6. A cold spray nozzle assembly as recited in claim 5, wherein the adapter body has a proximal connector portion for mating with a fitting and a distal engagement portion for mating with the proximal engagement portion of the nozzle body.

7. A cold spray nozzle assembly as recited in claim 6, wherein a converging passage extends through the adapter body from the proximal connector portion to the distal engagement portion for communicating with the diverging passage of the nozzle body.

8. A cold spray nozzle assembly as recited in claim 7, wherein the distal engagement portion of the adapter body has a reception bore formed therein for receiving the proximal engagement portion of the nozzle body.

9. A cold spray nozzle assembly as recited in claim 8, wherein a frusto-conical seat is formed at a proximal end of the reception bore for mating with a complementary shaped recess formed in a proximal end of the nozzle body.

10. A cold spray nozzle assembly as recited in claim 9, wherein an exterior surface of the distal engagement portion of the adapter body is threaded for receiving a compression nut configured to temporarily secure the adapter body and nozzle body to one another.
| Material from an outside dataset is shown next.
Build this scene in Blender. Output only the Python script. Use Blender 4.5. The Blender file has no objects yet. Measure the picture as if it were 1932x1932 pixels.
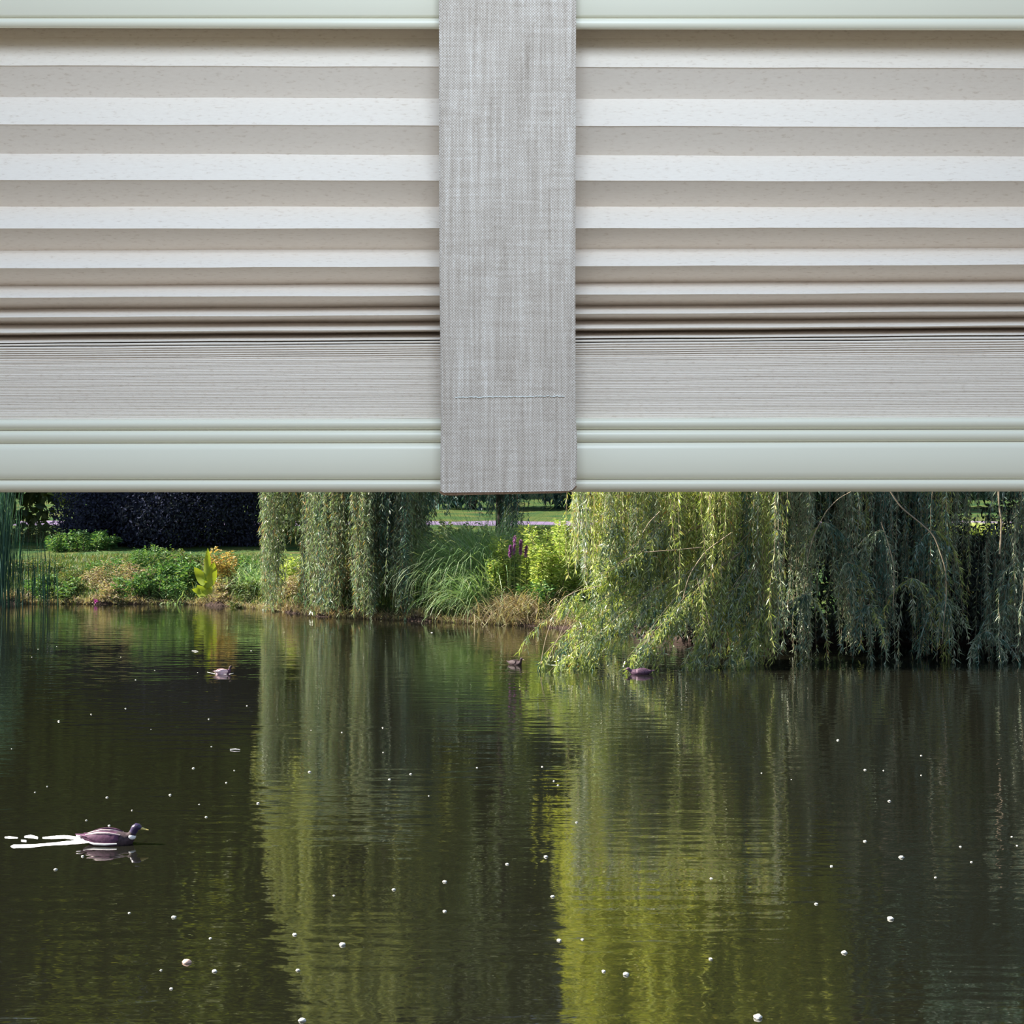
import bpy, math
import numpy as np
from mathutils import Vector

sc = bpy.context.scene
COL = sc.collection
F = 3000.0      # focal length in pixels of the 1932 px frame
CZ = 2.6        # eye height above the pond
CX = 966.0

# ------------------------------------------------------------------ camera, light, exposure
cam = bpy.data.objects.new('camera', bpy.data.cameras.new('camera'))
COL.objects.link(cam)
cam.location = (0, 0, CZ)
cam.rotation_euler = (math.radians(90), 0, 0)
cam.data.sensor_width = 36
cam.data.lens = 36 * F / 1932
cam.data.clip_start = 0.05
cam.data.clip_end = 600
sc.camera = cam

world = bpy.data.worlds.new('sky')
sc.world = world
world.use_nodes = True
bg = world.node_tree.nodes['Background']
_n = world.node_tree.nodes; _l = world.node_tree.links
_tc = _n.new('ShaderNodeTexCoord'); _sx = _n.new('ShaderNodeSeparateXYZ'); _rp = _n.new('ShaderNodeValToRGB')
_mr = _n.new('ShaderNodeMapRange'); _mr.inputs[1].default_value = -1; _mr.inputs[2].default_value = 1
_l.new(_tc.outputs['Generated'], _sx.inputs[0]); _l.new(_sx.outputs[2], _mr.inputs[0]); _l.new(_mr.outputs[0], _rp.inputs[0]); _l.new(_rp.outputs[0], bg.inputs[0])
_e = _rp.color_ramp.elements
_e[0].position = 0.0; _e[0].color = (.30, .22, .15, 1)          # warm ground below the horizon
_e[1].position = 1.0; _e[1].color = (.50, .70, 1.0, 1)
for _p, _c in [(.46, (.34, .27, .20, 1)), (.51, (.80, .86, .92, 1)), (.65, (.66, .80, 1.0, 1))]:
    _x = _e.new(_p); _x.color = _c
bg.inputs[1].default_value = 0.68

sun = bpy.data.objects.new('sun', bpy.data.lights.new('sun', 'SUN'))
COL.objects.link(sun)
sun.data.energy = 16
sun.data.color = (1.0, 0.93, 0.78)
sun.data.angle = math.radians(0.6)
sun.rotation_euler = Vector((-0.72, 0.07, 0.56)).to_track_quat('Z', 'Y').to_euler()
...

11. A cold spray nozzle assembly as recited in claim 10, further comprising a compression sleeve dimensioned for placement upon the nozzle body adjacent the proximal engagement portion of the nozzle body within the reception bore of the adapter body for cooperating with the compression nut.

12. A cold spray nozzle assembly as recited in claim 9, wherein the converging passage of the adapter body includes a throat section of constant diameter extending within the frusto-conical seat.
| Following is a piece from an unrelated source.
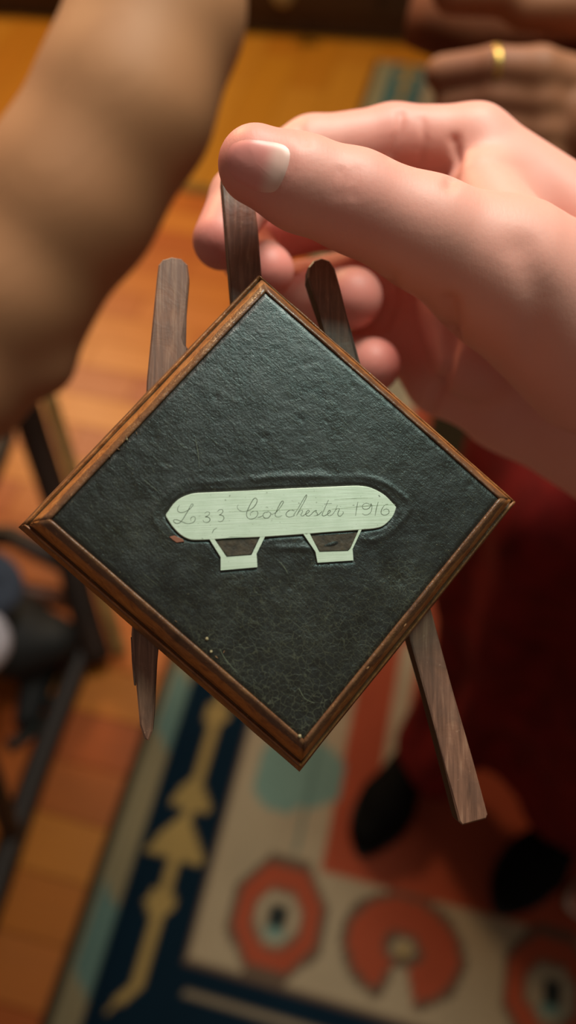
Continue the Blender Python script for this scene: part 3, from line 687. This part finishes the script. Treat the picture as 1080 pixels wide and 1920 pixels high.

13. A cold spray nozzle assembly comprising:

a) a nozzle body formed from a polymeric material and having a diverging passage extending along an axis; and

b) an adapter body formed from a metallic material and having a converging passage extending along an axis.

14. A cold spray nozzle assembly as recited in claim 13, wherein the nozzle body has a proximal engagement portion and a distally extending barrel portion, and wherein the diverging passage extends from the proximal engagement portion toward a distal exit end of the barrel portion.
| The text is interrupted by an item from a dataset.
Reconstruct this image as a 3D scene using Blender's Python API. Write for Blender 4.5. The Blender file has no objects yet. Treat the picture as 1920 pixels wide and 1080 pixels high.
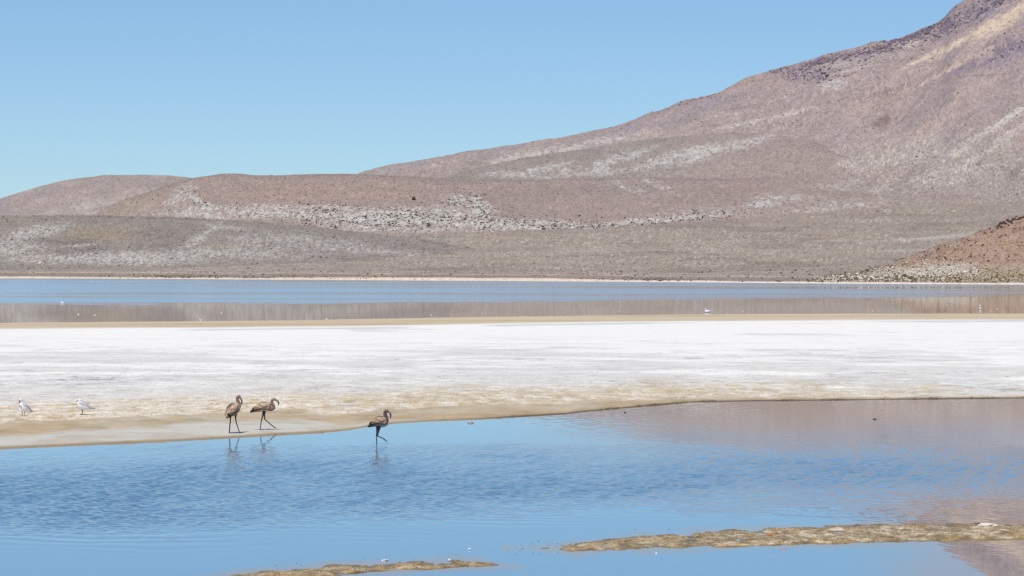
import bpy, math, random
import numpy as np
from mathutils import Vector, Matrix

random.seed(7)
RNG = np.random.default_rng(11)
scene = bpy.context.scene
col = scene.collection

# ------------------------------------------------------------------ camera
FPX, CAM_H = 4533.3, 4.0                 # focal length in pixels of a 1920 wide frame, eye height in metres
PITCH, ROLL = math.atan(21 / FPX), math.atan(8 / 1920)
cp, sp, ca, sa = math.cos(PITCH), math.sin(PITCH), math.cos(ROLL), math.sin(ROLL)
FWD = np.array([0, cp, -sp])
R0, U0 = np.array([1.0, 0, 0]), np.array([0, sp, cp])
RIGHT, UP = ca * R0 + sa * U0, -sa * R0 + ca * U0
cam_data = bpy.data.cameras.new("camera")
cam_data.lens, cam_data.sensor_width = 85.0, 36.0
cam_data.clip_start, cam_data.clip_end = 0.5, 60000
cam = bpy.data.objects.new("camera", cam_data)
col.objects.link(cam)
m = Matrix.Identity(4)
for i in range(3):
    m[i][0], m[i][1], m[i][2] = RIGHT[i], UP[i], -FWD[i]
m[2][3] = CAM_H
cam.matrix_world = m
scene.camera = cam

# ------------------------------------------------------------------ sky and sun
SUN_EL, SUN_AZ = 61.0, 195.0             # azimuth clockwise from the viewing direction
world = bpy.data.worlds.new("World")
scene.world = world
world.use_nodes = True
wn, wl = world.node_tree.nodes, world.node_tree.links
sky = wn.new("ShaderNodeTexSky")
sky.sky_type = 'NISHITA'
sky.sun_disc = False
sky.altitude, sky.air_density, sky.dust_density, sky.ozone_density = 4000, 1.5, 0.0, 1.0
sky.sun_elevation, sky.sun_rotation = math.radians(SUN_EL), math.radians(SUN_AZ)
gam = wn.new("ShaderNodeGamma")
gam.inputs[1].default_value = 0.8
tint = wn.new("ShaderNodeMix")
tint.data_type, tint.blend_type = 'RGBA', 'MULTIPLY'
tint.inputs[0].default_value = 1.0
tint.inputs[7].default_value = (0.90, 1.215, 1.56, 1)
wl.new(sky.outputs[0], gam.inputs[0])
wl.new(gam.outputs[0], tint.inputs[6])
wl.new(tint.outputs[2], wn['Background'].inputs[0])
wn['Background'].inputs[1].default_value = 0.1

sun_data = bpy.data.lights.new("sun", 'SUN')
sun_data.energy, sun_data.angle, sun_data.color = 4.0, math.radians(0.53), (1.0, 0.90, 0.745)
sun = bpy.data.objects.new("sun", sun_data)
col.objects.link(sun)
az, el = math.radians(SUN_AZ), math.radians(SUN_EL)
sun_dir = Vector((math.sin(az) * math.cos(el), math.cos(az) * math.cos(el), math.sin(el)))
sun.rotation_euler = sun_dir.to_track_quat('Z', 'Y').to_euler()
sun.location = (-50, -60, 120)

vs = scene.view_settings
vs.view_transform, vs.look, vs.gamma, vs.exposure = 'Standard', 'None', 1.0, 0.04
vs.use_curve_mapping = False
scene.cycles.max_bounces = 6
scene.cycles.use_denoising = False

# ------------------------------------------------------------------ numeric helpers
def hash2(ix, iy, seed):
    h = (ix.astype(np.int64) * 374761393 + iy.astype(np.int64) * 668265263 + seed * 1442695041) & 0xFFFFFFFF
    h = ((h ^ (h >> 13)) * 1274126177) & 0xFFFFFFFF
    h = ((h ^ (h >> 16)) * 2246822519) & 0xFFFFFFFF
    return ((h ^ (h >> 15)) & 0xFFFFFF) / float(0xFFFFFF)

def vnoise(x, y, seed=0):
    x, y = np.asarray(x, float), np.asarray(y, float)
    ix, iy = np.floor(x), np.floor(y)
    fx, fy = x - ix, y - iy
    ux, uy = fx * fx * fx * (fx * (fx * 6 - 15) + 10), fy * fy * fy * (fy * (fy * 6 - 15) + 10)
    a, b = hash2(ix, iy, seed), hash2(ix + 1, iy, seed)
    c, d = hash2(ix, iy + 1, seed), hash2(ix + 1, iy + 1, seed)
    return (a + (b - a) * ux) * (1 - uy) + (c + (d - c) * ux) * uy

def fbm(x, y, octv=4, seed=0, gain=0.5):
    t, amp, tot = 0, 1.0, 0
    for k in range(octv):
        t = t + amp * (vnoise(x * 2 ** k + 17.3 * k, y * 2 ** k - 9.1 * k, seed + k) * 2 - 1)
        tot += amp
        amp *= gain
    return t / tot * 1.6

def sstep(a, b, x):
    t = np.clip((x - a) / (b - a), 0, 1)
    return t * t * (3 - 2 * t)

def poly(pts, x, smooth=0):
    xs, ys = np.array([p[0] for p in pts], float), np.array([p[1] for p in pts], float)
    if not smooth:
        return np.interp(x, xs, ys)
    t = 0
    offs = np.linspace(-smooth, smooth, 9)
    w = np.cos(offs / (smooth * 1.15) * math.pi / 2)
    for o, ww in zip(offs, w):
        t = t + ww * np.interp(x + o, xs, ys)
    return t / w.sum()

def proj(X, Y, Z):
    vz = Z - CAM_H
    xc = X * RIGHT[0] + Y * RIGHT[1] + vz * RIGHT[2]
    yc = X * UP[0] + Y * UP[1] + vz * UP[2]
    zc = Y * FWD[1] + vz * FWD[2]
    return 960 + FPX * xc / zc, 540 - FPX * yc / zc

def unproj(px, py, z=0.0):
    """the point of the level z seen at a pixel of the photograph"""
    px, py = np.asarray(px, float), np.asarray(py, float)
    dx = [(px - 960) / FPX * RIGHT[i] + (540 - py) / FPX * UP[i] + FWD[i] for i in range(3)]
    t = (z - CAM_H) / dx[2]
    return dx[0] * t, dx[1] * t

def z_at(a, Y, py):
    """height that makes the point (a*Y, Y) appear at row py"""
    q = (540 - py) / FPX
    return CAM_H + (q * cp * Y + sa * a * Y - ca * sp * Y) / (ca * cp + q * sp)

def lin(r, g, b):
    v = np.array([r, g, b], float) / 255
    return np.where(v < 0.04045, v / 12.92, ((v + 0.055) / 1.055) ** 2.4)

def alb(r, g, b, k=1.12):
    """base colour of a sunlit surface that photographs as r, g, b"""
    return np.clip(lin(r, g, b) / k, 0, 0.86)

def mixc(c, d, w):
    return c * (1 - w[..., None]) + np.asarray(d) * w[..., None]

def ell(px, py, cx, cy, rx, ry, ang=0.0):
    t = math.radians(ang)
    dx, dy = px - cx, -(py - cy)
    u, v = dx * math.cos(t) + dy * math.sin(t), -dx * math.sin(t) + dy * math.cos(t)
    return np.exp(-((u / rx) ** 2 + (v / ry) ** 2) * 0.9)

# ------------------------------------------------------------------ object helpers
def tag(o, label=None, cat=None, group=None, kind=None):
    if label: o['label'] = label
    if cat: o['category'] = cat
    if group: o['group'] = group
    if kind: o['kind'] = kind
    return o

def empty(name, loc, rz=0.0):
    o = bpy.data.objects.new(name, None)
    o.empty_display_size = 0.1
    o.location, o.rotation_euler = loc, (0, 0, rz)
    col.objects.link(o)
    return o

def link_mesh(name, me, mat=None, parent=None):
    o = bpy.data.objects.new(name, me)
    if mat is not None and not me.materials:
        me.materials.append(mat)
    col.objects.link(o)
    if parent is not None:
        o.parent = parent
    return o

def set_color(me, rgb, name='albedo'):
    at = me.color_attributes.new(name, 'FLOAT_COLOR', 'POINT')
    a = np.ones((len(me.vertices), 4), np.float32)
    a[:, :3] = rgb.reshape(-1, 3)
    at.data.foreach_set('color', a.ravel())

def set_float(me, v, name):
    at = me.attributes.new(name, 'FLOAT', 'POINT')
    at.data.foreach_set('value', np.asarray(v, np.float32).ravel())

def raw_mesh(name, verts, faces, smooth=True):
    """faces: (n, 3) or (n, 4) integer array"""
    me = bpy.data.meshes.new(name)
    faces = np.asarray(faces, np.int32)
    n, k = faces.shape
    me.vertices.add(len(verts))
    me.vertices.foreach_set('co', np.asarray(verts, np.float32).ravel())
    me.loops.add(n * k)
    me.loops.foreach_set('vertex_index', faces.ravel())
    me.polygons.add(n)
    me.polygons.foreach_set('loop_start', np.arange(0, n * k, k, dtype=np.int32))
    me.polygons.foreach_set('loop_total', np.full(n, k, np.int32))
    me.polygons.foreach_set('use_smooth', np.full(n, smooth))
    me.update()
    me.validate()
    return me

def grid_mesh(name, X, Y, Z):
    """rows run away from the camera, columns to the right; faces look up"""
    r, c = X.shape
    idx = np.arange(r * c).reshape(r, c)
    f = np.stack([idx[:-1, :-1], idx[:-1, 1:], idx[1:, 1:], idx[1:, :-1]], -1).reshape(-1, 4)
    return raw_mesh(name, np.stack([X, Y, Z], -1).reshape(-1, 3), f)

# ------------------------------------------------------------------ materials
def new_mat(name, rough=0.9):
    mt = bpy.data.materials.new(name)
    mt.use_nodes = True
    p = mt.node_tree.nodes['Principled BSDF']
    p.inputs['Roughness'].default_value = rough
    return mt, mt.node_tree.nodes, mt.node_tree.links, p

def attr_node(n, name):
    a = n.new('ShaderNodeAttribute')
    a.attribute_name = name
    return a

def noise_node(n, l, vec, scale, detail=3.0, rough=0.6, stretch=None):
    t = n.new('ShaderNodeTexNoise')
    t.inputs['Scale'].default_value = scale
    t.inputs['Detail'].default_value = detail
    t.inputs['Roughness'].default_value = rough
    if stretch:
        mp = n.new('ShaderNodeMapping')
        mp.inputs['Scale'].default_value = stretch
        l.new(vec, mp.inputs[0])
        vec = mp.outputs[0]
    l.new(vec, t.inputs['Vector'])
    return t.outputs['Fac']

def maprange(n, l, v, a, b, c, d, smooth=False):
    t = n.new('ShaderNodeMapRange')
    if smooth: t.interpolation_type = 'SMOOTHSTEP'
    for i, x in zip((1, 2, 3, 4), (a, b, c, d)):
        t.inputs[i].default_value = x
    l.new(v, t.inputs[0])
    return t.outputs[0]

def mul(n, l, a, b, op='MULTIPLY'):
    t = n.new('ShaderNodeMath')
    t.operation = op
    for i, x in enumerate((a, b)):
        if isinstance(x, (int, float)): t.inputs[i].default_value = x
        else: l.new(x, t.inputs[i])
    return t.outputs[0]

def rgbmix(n, l, fac, a, b, blend='MIX'):
    t = n.new('ShaderNodeMix')
    t.data_type, t.blend_type = 'RGBA', blend
    for i, x in ((0, fac), (6, a), (7, b)):
        if isinstance(x, (int, float)): t.inputs[i].default_value = x
        elif isinstance(x, tuple): t.inputs[i].default_value = (*x, 1)
        else: l.new(x, t.inputs[i])
    return t.outputs[2]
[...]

15. A cold spray nozzle assembly as recited in claim 14, wherein the adapter body has a proximal connector portion for mating with a fitting and a distal engagement portion for mating with the proximal engagement portion of the nozzle body, and wherein the converging passage extends from the proximal connector portion to the distal engagement portion for communicating with the diverging passage of the nozzle body.

16. A cold spray nozzle assembly as recited in claim 15, wherein the distal engagement portion of the adapter body has a reception bore formed therein for receiving the proximal engagement portion of the nozzle body.

17. A cold spray nozzle assembly as recited in claim 16, wherein a frusto-conical seat is formed at a proximal end of the reception bore for mating with a complementary shaped recess formed in a proximal end of the nozzle body.

18. A cold spray nozzle assembly as recited in claim 16, wherein an exterior surface of the distal engagement portion of the adapter body is threaded for receiving a compression nut configured to temporarily secure the adapter body and nozzle body to one another.

19. A cold spray nozzle assembly as recited in claim 18, further comprising a compression sleeve dimensioned for placement upon the nozzle body adjacent the proximal engagement portion of the nozzle body within the reception bore of the adapter body for cooperating with the compression nut.

20. A cold spray nozzle assembly as recited in claim 17, wherein the converging passage of the adapter body includes a throat section of constant diameter extending within the frusto-conical seat.